We will come back to the stations in a minute.

Now go to the first reading of Sunday. We encounter Samuel on a mission. God has sent him to anoint the next King. The old king has lost his favor with God. Saul was a disappointment or as my nephew would say, "failure." So God decided to choose a another lineage to build this dynasty, this kingdom.

Samuel is sent to the house of Jesse and is told to wait for God would reveal who would be the next King. There Samuel wait with the horn of oil in his hand just waiting for the clue.

In walk's Jesse's oldest Son and Samuel instantly assumes this must be the one. This Son had everything you would want in a king. He was tall and strong and charismatic. Samuel thought for sure this one would win the people over.

Ready jump the Gone and let the oil flow, Samuel hears the voice of God speak those famous words, "not as man sees does God sees; man looks at the appearance and the Lord looks into the heart."

God basically is telling Samuel that it isn't by the standard of man that the king will be chosen. Saul was the people's choice. He was what every wanted. So God let the people have their way and it turned into failure. God was simply reminding Samuel that the people's standard isn't always the best standard.

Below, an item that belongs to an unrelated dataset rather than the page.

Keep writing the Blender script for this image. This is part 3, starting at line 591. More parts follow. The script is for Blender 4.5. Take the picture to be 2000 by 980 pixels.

"Not as man sees does God sees..."

How often do we want God to operate according to our standard. How often do our expectations of how God should act, when God should act, what God should do when he acts interferes with our ability to hear God's call and respond appropriately. HOw often are we like Samuel ready to jump the gun!

Not as man sees does God sees. How often is the man that sees incorrectly you and I.

This is where the stations of the Cross come in. We need our standard to be purified. We need our expectations to be measured by God's way of seeing and acting.

In the way of the cross as we journey with Christ those 14 stations we are in fact invited to see as God sees; we are invited to enter and embrace God's vision. Our blindness is challenged every step of the way. With each step we take our limited vision is stretched to new horizons.

In Christ, we come to face to face with the reality that this one who carries the cross, who is beaten and battered, who falls time and time again, who is stripped, nailed, and dies is not just a man, not just a prophet, but is the son of God.

Here in this disfigured face with the crown of thorns is the one who reveals what the mighty works of God look like.

Isn't that what we seek, what we desire to experience. Do we not want to see more clearly, understand more deeply, and embrace more fully the mighty works of God.

In the stations we come face to face with the mighty work of God in the flesh, God made man.

The love of God in Christ Jesus is the climax of God's way of acting in history, in time.

Does this not shattered our standard, shred our expectations?

What do we experience in the way of the Cross? We experience pain, suffering, loss, forsaken-ness, abandonment, grief, hurt, brokenness and weakness.

Is this not what we seek to avid in life. Yet, this is exactly what god seeks to fill with his presence.


What we seek to avoid God comes to fill. Our standard is purified by the standard of God revealed in the face of Christ disfigured and scarred by the way of the cross.

Should we not have the courage to follow in the footsteps of Christ lest we forget what God's vision entails, lest we forget what love looks like, lest we forget what love can do.

In the stations we experience God's visions. We see as God sees, we judge as God judges, we love as God loves.

In the end the blind man of the gospel doesn't worship God because he is able to see; he worships God because he realizes for the first time that God sees. God sees differently then the scribes and the pharisees. God's visions and judgment is not limited
but rather knows no bounds. God sees differently.

Road to calvary unveils the beauty and strength of God's vision made visible.

The way of cross checks our standard and purifies it and thus prepares us for the journey ahead. As we draw closer to calvary we see God's vision complete.